What are these desires that conceives sin? Paul the apostle gives a definitive breakdown in chapter 5 of his epistle to the Galatians: “For the desires of the flesh are against the Spirit, and the desires of the Spirit are against the flesh…  Now the works of the flesh are evident: sexual immorality, impurity, sensuality, idolatry, sorcery, enmity, strife, jealousy, fits of anger, rivalries, dissensions, divisions, envy, drunkenness, orgies, and things like these. I warn you, as I warned you before, that those who do such things will not inherit the kingdom of God.” (5:17-21)

All these works of the flesh Paul lists are sinful.  They spring from lustful desires in the heart and grow into full blown acts of sin.  Sins are many and varied.  Scripture is replete with evidences contrary to Pete’s claim that unbelief is the only sin.

Pete also states lawless deeds are not sins. I have no idea where he pulled this beauty from and I’m better off for it, I’m sure.   As I noted above, the bible plainly teaches that breaking the law of God is sin. I’ll pull a Ray Comfort here and ask this:  If you break God’s laws, what does that make you?  Umm… a sinner?  Yes, that’s right!  Give the man a cookie!

Want proof that sin = lawless deeds?  Here you go:

Blessed are those whose lawless deeds are forgiven, and whose sins are covered; blessed is the man against whom the Lord will not count his sin.” (Rom 4:7-8)

A common ancient Jewish writing style is to emphasize a truth by repeating it only with different language.  This style is called parallelism.  Notice the parallel between ‘lawless deeds are forgiven’ and ‘sins are covered’.  These two terms convey the same truth.  Sins and lawless deeds aren’t separate categories of transgressions.

“…our great God and Savior Jesus Christ, who gave himself for us to redeem us from all lawlessness and to purify for himself a people for his own possession who are zealous for good works.” (Titus 2:13-14)

The whole counsel of scripture  teaches the fact that Christ died for our sins.  E.g. “For I delivered to you as of first importance what I also received: that Christ died for our sins in accordance with the Scriptures,” (1 Cor 15:3)  & also “O Israel, hope in the Lord! For with the Lord there is steadfast love, and with him is plentiful redemption. And he will redeem Israel from all his iniquities.” (Psalm 130:7-8).

In the Titus passage we are redeemed from lawlessness.  In the above passages we are redeemed from sin by Christ’s death.  This clearly demonstrates that both terms run parallel.  Sin and lawlessness are interchangeable terms.

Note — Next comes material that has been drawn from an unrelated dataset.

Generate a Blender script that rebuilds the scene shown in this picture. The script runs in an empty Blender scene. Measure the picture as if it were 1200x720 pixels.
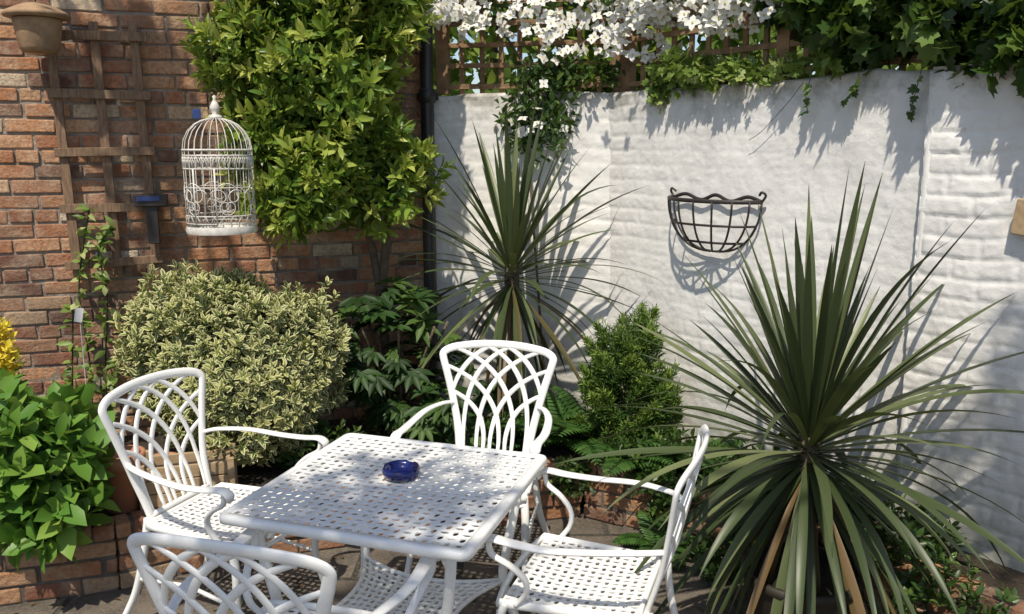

Quote: “There is only one sin that cannot be forgiven – the sin of unbelief”

Truth:

Still searching…

Falsehood:

Unbelief cannot be forgiven.

Again, this is a statement that goes entirely too far.  Let’s look at the scripture Prosperity Pete is alluding to:

Therefore I tell you, every sin and blasphemy will be forgiven people, but the blasphemy against the Spirit will not be forgiven. And whoever speaks a word against the Son of Man will be forgiven, but whoever speaks against the Holy Spirit will not be forgiven, either in this age or in the age to come. (Matthew 12:31-32 ESV)

To put these verses into context Jesus had just healed a blind and mute demon-oppressed man.  The Pharisees grumbled that he could only perform such signs by the power of the prince of demons.  Jesus, knowing their thoughts responded that a divided kingdom cannot stand, meaning Satan does not cast out his own.  He then added that if such a sign was performed by the Spirit of God it indicated the kingdom of God had come upon them. The ‘Therefore’ at the beginning of the above scripture points back to the fact that the Pharisees had spoken evil of the Holy Spirit by attributing his holy work to that of the demonic. Thus, blaspheming the Holy Spirit is the unforgivable sin.  Unbelief, of course is what fuels the Pharisees to commit such a great evil, but unbelief in and of itself is not the unforgivable sin.

Think about it.  If Pete’s statement be true then no man could ever be saved!  Unbelief is the default setting of every human heart from birth. In order to come to salvation men must come to Christ in faith – an unwavering trust that in union with him we will have our sins wiped away.  This resolute trust is the opposite of unbelief.  A man must move from unbelief to faith in order to be justified in God’s sight.  But this would not be possible if Pete’s proclamation is true – which, of course, it is not.